Ok, it's six if you count The Children's Homer. How does a woman end up with five copies of the Iliad? It helps to be scatter-brained. It all began when my mother-in-law downsized and gave us her set of The Great Books--the set I had envied since day one. They are a reverend object not to be dragged around and read, but more to be admired from a distance. Then my mother downsized her classroom and gave me a cheap, secondhand copy of The Iliad that sucked into our family book void, never to be seen until it was too late. I wanted a copy I could write in, so I went to B&N and bought a copy of the Iliad, and--I thought-- a copy of The Odyssey. When I got home I had two different translations of The Iliad. One was much cheaper than the other, so I started that, intending to return the other one. Came the day when I was in pressing need of reading material, so I grabbed the other version since it was close to hand. Behold, sometimes, you get what you pay for and the Fagles translation is much better than the one I had started reading. My legs were numb when I decided I could live with owning two, no three, no four copies of The Iliad. You know how it is when you're a parent. I wanted my kids to enjoy all the wealth I had just discovered so I bought them
The Children's Homer.
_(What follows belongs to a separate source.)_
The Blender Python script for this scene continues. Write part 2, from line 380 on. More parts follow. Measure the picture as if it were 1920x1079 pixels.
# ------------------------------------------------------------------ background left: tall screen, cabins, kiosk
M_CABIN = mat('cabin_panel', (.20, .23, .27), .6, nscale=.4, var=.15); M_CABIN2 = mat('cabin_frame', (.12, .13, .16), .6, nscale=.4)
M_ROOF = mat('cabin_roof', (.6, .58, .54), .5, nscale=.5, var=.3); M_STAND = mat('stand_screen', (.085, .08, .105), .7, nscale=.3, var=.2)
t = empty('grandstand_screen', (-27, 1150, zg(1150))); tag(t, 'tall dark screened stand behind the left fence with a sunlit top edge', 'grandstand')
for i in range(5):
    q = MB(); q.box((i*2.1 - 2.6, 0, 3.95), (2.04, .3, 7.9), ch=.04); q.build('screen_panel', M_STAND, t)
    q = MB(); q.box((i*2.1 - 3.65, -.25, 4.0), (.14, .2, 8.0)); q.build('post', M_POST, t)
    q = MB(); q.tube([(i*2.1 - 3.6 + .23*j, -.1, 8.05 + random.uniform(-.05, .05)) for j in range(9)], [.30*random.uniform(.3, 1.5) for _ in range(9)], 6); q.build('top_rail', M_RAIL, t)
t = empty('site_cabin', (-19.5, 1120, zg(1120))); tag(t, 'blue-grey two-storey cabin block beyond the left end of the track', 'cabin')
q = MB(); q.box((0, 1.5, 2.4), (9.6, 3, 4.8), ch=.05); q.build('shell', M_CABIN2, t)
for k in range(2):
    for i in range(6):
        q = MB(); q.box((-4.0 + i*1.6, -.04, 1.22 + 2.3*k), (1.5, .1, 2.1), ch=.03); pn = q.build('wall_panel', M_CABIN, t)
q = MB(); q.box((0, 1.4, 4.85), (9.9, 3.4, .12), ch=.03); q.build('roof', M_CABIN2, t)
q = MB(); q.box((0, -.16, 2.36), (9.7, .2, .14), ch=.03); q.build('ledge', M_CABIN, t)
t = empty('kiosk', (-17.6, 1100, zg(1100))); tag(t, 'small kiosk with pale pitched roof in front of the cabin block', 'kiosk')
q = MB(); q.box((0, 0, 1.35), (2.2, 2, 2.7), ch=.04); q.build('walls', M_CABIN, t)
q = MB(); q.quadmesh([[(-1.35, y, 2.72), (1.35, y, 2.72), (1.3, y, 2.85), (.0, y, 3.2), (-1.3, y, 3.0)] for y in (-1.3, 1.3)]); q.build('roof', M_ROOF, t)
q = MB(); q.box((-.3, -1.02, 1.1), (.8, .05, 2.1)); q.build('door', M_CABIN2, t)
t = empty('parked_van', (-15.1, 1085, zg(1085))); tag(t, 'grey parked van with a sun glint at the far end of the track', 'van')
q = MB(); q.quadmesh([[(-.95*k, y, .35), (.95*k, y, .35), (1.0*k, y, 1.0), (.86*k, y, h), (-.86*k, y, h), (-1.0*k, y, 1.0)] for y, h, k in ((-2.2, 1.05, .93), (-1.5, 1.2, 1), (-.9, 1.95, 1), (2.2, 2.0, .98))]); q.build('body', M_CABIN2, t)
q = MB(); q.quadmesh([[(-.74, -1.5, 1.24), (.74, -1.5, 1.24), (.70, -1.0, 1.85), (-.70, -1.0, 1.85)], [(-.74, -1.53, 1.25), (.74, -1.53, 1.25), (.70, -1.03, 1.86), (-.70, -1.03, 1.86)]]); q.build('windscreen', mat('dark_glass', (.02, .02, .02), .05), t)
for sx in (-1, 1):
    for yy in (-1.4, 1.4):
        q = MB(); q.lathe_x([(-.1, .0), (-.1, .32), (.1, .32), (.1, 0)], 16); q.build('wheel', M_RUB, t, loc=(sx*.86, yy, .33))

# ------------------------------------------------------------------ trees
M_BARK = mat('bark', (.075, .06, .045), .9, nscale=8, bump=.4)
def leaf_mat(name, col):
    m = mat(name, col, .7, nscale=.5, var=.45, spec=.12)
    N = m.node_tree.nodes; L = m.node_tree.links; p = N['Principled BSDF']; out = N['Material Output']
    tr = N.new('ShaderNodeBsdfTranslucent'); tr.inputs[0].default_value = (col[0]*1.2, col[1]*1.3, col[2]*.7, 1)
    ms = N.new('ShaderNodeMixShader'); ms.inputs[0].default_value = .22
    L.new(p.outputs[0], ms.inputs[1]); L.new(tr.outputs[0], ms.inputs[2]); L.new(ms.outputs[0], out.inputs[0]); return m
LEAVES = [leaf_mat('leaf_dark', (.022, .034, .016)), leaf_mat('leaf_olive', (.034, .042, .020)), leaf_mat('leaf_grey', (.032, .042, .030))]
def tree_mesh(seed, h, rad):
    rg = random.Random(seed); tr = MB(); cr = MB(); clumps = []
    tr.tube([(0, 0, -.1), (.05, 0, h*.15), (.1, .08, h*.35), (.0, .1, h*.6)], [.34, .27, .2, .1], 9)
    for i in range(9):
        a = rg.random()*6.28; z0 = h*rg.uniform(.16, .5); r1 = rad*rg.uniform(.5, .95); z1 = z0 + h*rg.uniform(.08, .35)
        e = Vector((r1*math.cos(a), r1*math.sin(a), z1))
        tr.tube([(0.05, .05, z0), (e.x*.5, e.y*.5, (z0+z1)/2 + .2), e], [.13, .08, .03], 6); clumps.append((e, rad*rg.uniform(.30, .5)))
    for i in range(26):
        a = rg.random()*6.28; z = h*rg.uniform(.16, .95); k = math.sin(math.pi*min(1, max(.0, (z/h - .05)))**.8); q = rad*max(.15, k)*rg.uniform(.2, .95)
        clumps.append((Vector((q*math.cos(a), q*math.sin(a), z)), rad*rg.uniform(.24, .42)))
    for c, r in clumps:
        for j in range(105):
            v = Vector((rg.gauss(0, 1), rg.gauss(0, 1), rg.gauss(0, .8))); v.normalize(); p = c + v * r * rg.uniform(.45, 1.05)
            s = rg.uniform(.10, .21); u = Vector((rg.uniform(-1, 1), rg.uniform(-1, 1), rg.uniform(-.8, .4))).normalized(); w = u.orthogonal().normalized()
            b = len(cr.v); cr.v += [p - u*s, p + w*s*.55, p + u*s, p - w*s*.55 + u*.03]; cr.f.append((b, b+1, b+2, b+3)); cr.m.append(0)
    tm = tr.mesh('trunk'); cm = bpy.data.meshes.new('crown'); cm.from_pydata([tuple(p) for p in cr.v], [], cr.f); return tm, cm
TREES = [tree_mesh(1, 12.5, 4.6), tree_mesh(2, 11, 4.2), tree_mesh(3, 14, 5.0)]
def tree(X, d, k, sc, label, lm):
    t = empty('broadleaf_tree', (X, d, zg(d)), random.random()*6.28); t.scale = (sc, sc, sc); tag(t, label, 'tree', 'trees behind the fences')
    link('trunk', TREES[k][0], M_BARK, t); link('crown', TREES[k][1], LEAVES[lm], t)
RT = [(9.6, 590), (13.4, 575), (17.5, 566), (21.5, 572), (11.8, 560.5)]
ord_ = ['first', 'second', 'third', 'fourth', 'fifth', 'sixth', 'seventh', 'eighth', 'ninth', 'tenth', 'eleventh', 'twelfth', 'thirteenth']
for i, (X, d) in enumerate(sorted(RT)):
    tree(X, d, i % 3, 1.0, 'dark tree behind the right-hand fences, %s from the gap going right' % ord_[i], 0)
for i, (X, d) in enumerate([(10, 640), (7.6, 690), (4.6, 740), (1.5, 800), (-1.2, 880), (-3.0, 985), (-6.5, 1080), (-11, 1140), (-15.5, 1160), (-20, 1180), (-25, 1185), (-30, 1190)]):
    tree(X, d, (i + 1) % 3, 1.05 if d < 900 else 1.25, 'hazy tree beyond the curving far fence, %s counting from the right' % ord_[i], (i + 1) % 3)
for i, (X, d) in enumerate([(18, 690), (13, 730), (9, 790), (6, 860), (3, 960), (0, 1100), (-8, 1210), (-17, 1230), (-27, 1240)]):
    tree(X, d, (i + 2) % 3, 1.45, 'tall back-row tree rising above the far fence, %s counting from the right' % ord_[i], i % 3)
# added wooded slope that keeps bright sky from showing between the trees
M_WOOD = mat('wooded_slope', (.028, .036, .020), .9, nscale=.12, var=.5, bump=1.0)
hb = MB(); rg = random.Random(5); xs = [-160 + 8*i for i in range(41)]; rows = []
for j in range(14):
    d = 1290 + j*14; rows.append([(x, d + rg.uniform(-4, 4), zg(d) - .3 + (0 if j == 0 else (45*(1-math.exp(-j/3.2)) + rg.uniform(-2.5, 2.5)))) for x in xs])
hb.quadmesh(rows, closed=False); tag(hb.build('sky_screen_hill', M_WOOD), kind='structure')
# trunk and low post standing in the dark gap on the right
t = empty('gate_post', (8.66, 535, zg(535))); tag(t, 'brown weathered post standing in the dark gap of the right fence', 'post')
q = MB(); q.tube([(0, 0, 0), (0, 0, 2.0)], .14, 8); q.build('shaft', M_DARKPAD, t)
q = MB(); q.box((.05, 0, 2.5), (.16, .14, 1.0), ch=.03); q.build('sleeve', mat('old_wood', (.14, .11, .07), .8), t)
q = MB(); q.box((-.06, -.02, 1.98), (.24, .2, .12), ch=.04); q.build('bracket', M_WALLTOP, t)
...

Still one short? You are clever to keep up. After watching it for months and encouraging others to buy it, I went into Love Inc, and they practically gave me a second set of The Great Books in a better binding and just loved enough that we don't feel bad about loving it some more.
Buying books is an adventure. The great thing about the ancients is that they cost their publishers nothing, so you can get them in all kinds of modes, traditional bound, e-book, document file. You can pay nothing, or next to nothing at thrift stores, or you can buy them in hand bound leather editions. All of Shakespeare can be bought for the nook for about 6 bucks. If you're comfortable with reading off your computer it's all there for free if you look.
So let my surplus inventory be a warning and a comfort. If you end up with three copies of the Iliad, you're still two short of me.
So let my surplus inventory be a warning and a comfort. If you end up with three copies of the Iliad, you're still two short of me.
PS. I have found Robert Fagles translations of The Odyssey and The Aeneid to be worth the extra dollars too.